By a vote of 267-159, members rejected an amendment to the annual spending bill for the Department of Agriculture and the Food and Drug Administration offered by Rep. Bernie Sanders (I-VT), that would have allowed firms to “reimport” exported drugs from other countries. Last year, the House approved Sanders’ amendment by a vote of 363-12.
But members at the same time approved, 324-101, a similar amendment offered by Gil Gutknecht (R-MN) that would allow individuals, but not companies, to bring back drugs from other countries for their own personal use.
Backers of the proposals said they would benefit consumers. “It will save substantial sums of money for millions of Americans,” Sanders said.

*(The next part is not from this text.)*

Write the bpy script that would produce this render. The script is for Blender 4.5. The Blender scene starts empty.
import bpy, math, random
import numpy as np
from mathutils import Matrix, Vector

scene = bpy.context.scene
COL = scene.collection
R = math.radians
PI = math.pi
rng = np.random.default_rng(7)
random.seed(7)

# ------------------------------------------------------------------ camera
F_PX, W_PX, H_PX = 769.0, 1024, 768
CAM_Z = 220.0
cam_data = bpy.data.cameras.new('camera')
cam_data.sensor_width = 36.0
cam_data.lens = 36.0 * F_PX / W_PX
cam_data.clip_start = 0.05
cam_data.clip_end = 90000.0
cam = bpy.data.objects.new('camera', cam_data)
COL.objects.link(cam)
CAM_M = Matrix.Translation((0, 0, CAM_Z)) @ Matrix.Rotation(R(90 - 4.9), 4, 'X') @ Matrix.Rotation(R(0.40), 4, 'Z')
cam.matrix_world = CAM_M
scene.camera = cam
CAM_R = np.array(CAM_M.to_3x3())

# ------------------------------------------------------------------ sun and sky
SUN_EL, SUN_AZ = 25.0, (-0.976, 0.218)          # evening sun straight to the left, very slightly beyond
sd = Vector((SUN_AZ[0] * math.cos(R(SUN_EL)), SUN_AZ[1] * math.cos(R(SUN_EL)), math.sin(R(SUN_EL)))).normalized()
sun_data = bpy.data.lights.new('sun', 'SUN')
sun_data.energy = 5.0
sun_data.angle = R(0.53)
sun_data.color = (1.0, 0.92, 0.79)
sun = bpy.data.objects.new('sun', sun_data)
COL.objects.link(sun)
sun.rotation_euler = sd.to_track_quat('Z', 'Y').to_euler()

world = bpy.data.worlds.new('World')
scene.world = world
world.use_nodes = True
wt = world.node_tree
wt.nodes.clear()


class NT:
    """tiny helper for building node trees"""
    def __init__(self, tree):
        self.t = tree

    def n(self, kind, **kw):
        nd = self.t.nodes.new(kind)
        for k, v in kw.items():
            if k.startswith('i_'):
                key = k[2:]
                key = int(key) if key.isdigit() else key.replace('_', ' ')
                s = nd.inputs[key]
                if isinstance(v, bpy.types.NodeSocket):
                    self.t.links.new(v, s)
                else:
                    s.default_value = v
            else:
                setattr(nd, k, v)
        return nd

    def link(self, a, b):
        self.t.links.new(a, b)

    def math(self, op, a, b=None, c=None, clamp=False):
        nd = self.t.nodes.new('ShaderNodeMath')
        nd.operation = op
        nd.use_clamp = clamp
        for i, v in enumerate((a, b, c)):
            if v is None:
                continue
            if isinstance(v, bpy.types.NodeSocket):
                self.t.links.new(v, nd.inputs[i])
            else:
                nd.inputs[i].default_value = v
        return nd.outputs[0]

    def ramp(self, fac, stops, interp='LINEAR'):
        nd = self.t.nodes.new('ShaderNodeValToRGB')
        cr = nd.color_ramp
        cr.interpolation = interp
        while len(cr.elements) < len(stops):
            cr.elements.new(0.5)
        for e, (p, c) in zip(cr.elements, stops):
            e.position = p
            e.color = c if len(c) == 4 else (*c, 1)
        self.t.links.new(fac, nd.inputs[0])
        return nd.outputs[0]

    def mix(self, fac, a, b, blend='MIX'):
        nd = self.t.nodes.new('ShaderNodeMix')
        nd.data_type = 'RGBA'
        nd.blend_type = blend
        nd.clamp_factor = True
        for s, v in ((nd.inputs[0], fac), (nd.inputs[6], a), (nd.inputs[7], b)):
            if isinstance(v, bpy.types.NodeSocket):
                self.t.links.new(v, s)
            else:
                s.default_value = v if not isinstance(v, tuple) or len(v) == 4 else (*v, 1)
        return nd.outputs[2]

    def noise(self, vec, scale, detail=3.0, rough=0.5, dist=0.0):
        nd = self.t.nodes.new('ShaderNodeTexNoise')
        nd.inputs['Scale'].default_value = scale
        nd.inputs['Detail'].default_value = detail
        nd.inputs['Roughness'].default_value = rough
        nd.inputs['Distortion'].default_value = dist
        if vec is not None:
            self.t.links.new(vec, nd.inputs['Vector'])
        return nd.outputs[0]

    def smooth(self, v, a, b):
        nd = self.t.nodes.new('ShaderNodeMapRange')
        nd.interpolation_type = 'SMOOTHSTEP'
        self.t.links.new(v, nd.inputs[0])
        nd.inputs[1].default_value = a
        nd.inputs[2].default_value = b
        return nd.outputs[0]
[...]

Said Dan Miller (R-FL), “Americans are free to bring pork chops and other products across the border. Why can’t they do the same with FDA-approved drugs?”
But unlike last year, when Congress was anxious to address the politically potent prescription drug cost issue any way it could, this year many members rose to warn of the potential dangers posed by reimported drugs.
Among the most vehement were members of the House Energy and Commerce Committee, which held a hearing earlier this spring where FDA and Customs officials said they are already inundated by illegal shipments of legal drugs and cannot guarantee their safety even without a change in the law.
“We’ve seen films from overseas of counterfeit drugs–we know drugs are tampered with overseas,” said Ed Bryant (R-TN), a member of that committee.
On Tuesday, Health and Human Services Secretary Tommy Thompson wrote authors of last year’s version of the law that he agreed with his predecessor, Donna Shalala, who said in December that she could not enforce the law because she could not certify, as required, that allowing reimportation would both lower prices for consumers and protect the safety of the drug supply.
Among those speaking against the Gutknecht amendment was Rep. Henry Waxman (R-CA), who helped write the law in 1988 that made reimportation illegal. He said the amendment “is so vaguely drafted it can be interpreted as either ineffective or dangerous, but under no reading is it worth doing.”